Hear me out …
A colleague of mine recently made me aware of his “enhanced” Cash Secured Puts (CSP) approach which I am calling Treasury Secured Puts (TSP).
As with CSPs you sell Puts for securities you’re actually fine with being delivered at their strike. Instead of backing them with cash, you back them with US Treasuries.
If the Put doesn’t get assigned, you’ve not only pocketed the Put premium but all the capital gain of the treasury accumulated over that time (plus the acrued interest – or actual interest payments – from the bond).
If the Put does get assigned, your treasury is about as liquid as it gets* and you sell bonds to finance being assigned on the Put. As above, you’ve additionally profited on the capital gain of the bond plus actual and/or accrued interest.
Example:
- You sell a Sept 24 55P for ADM on bad news in April 24 for $166.05.

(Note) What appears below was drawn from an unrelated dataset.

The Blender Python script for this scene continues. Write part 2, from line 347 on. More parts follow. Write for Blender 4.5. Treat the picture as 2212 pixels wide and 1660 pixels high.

This is equivalent to an annualized return of 6.84% on your cash (notably also above the dividend yield if you bought ADM outright at the price it was trading at in April). - You need $5.5k to back that Put in case it gets assigned. With CSPs, you’d have that cash ready and sitting in your brokerage account.
- Instead of sitting on that cash you now buy treasuries for 5.5k, currently yielding a little of 5%.
- If you get assigned on your Put before or at expiry, you sell your treasuries to finance the assignment. You will then additionally profit from the capital gain on your treasury plus any accrued or actual interest (again a little over 5% annualized).
- If you don’t get assigned, you sell your next suitable Put under your treasury umbrella.
Extra notes:
- when picking a bond at your desired maturity date, pick one that has a low coupon as you’ll pay taxes on interest paid out (but – as a Swiss resident – no taxes on the capital gains of your bond)
- you can convert your CSPs into TSPs by buying treasuries at a later point in time with the cash that you set aside when selling the Put for the original CSP
I’ve for example only this week converted all my CSPs at IBKR into TSPs by buying Notes with a coupon of 0.25% maturing on May 31’25 (CUSIP 912828ZT0) yielding around 5.2% - if you have a broker like IBKR you actually get reasonable interest – a little lower than treasuries, though, since they want a cut, too! – on your cash that you reserve for CSPs, but you’ll pay full income tax on that cash interest (versus mostly untaxed capital gain on your treasuries backing the TSPs)
- IIRC you get no interest on the first $10k of cash at IBKR. With a TSP approach you can put most of that $10k to work with a yield of currently about 5%
Caveats:
- probably only really useful at a low fees broker (like IBKR) in order to avoid lots of trading fees:
- in the “best” case – Put expires worthless – you’ll do one trade with a CSP (selling the Put) while you’ll do at least two trades with a TSP (additionally buying the treasuries)
- in the “worst” case – Put gets assigned – you’ll trade still only trade once** with a CSP while you’ll do three trades with a TSP (additionally initially buying the treasuries and on assignment then selling the treasuries)
- obviously you need a broker where you can trade US Treasuries
- if the Fed raises rates, the price of your bond will sink (you’ve locked in your bond return at purchase time assuming you’ll hold your bond till maturity)
- if the price of your bond sinks at the time you get assigned your Put, your treasuries might not fully cover the lot you get assigned, so probably useful to still have a little cash on the side or have your treasury umbrella a little larger than the potential commitment of your Put(s))
- the entire TSP approach is only attractive in a high interest rate environment (as we’re currently experiencing with US Treasuries)
* Ok, ok, cash is even more liquid.
** Unless you’re unlucky and your broker is Swissquote where the assignment is treated as a purchase: you’ll pay the full trading fees as if you bought the underlying; to add injury to insult, Swissquote won’t apply any trading flat fees you might have purchased to do that “assignment”/purchase trade.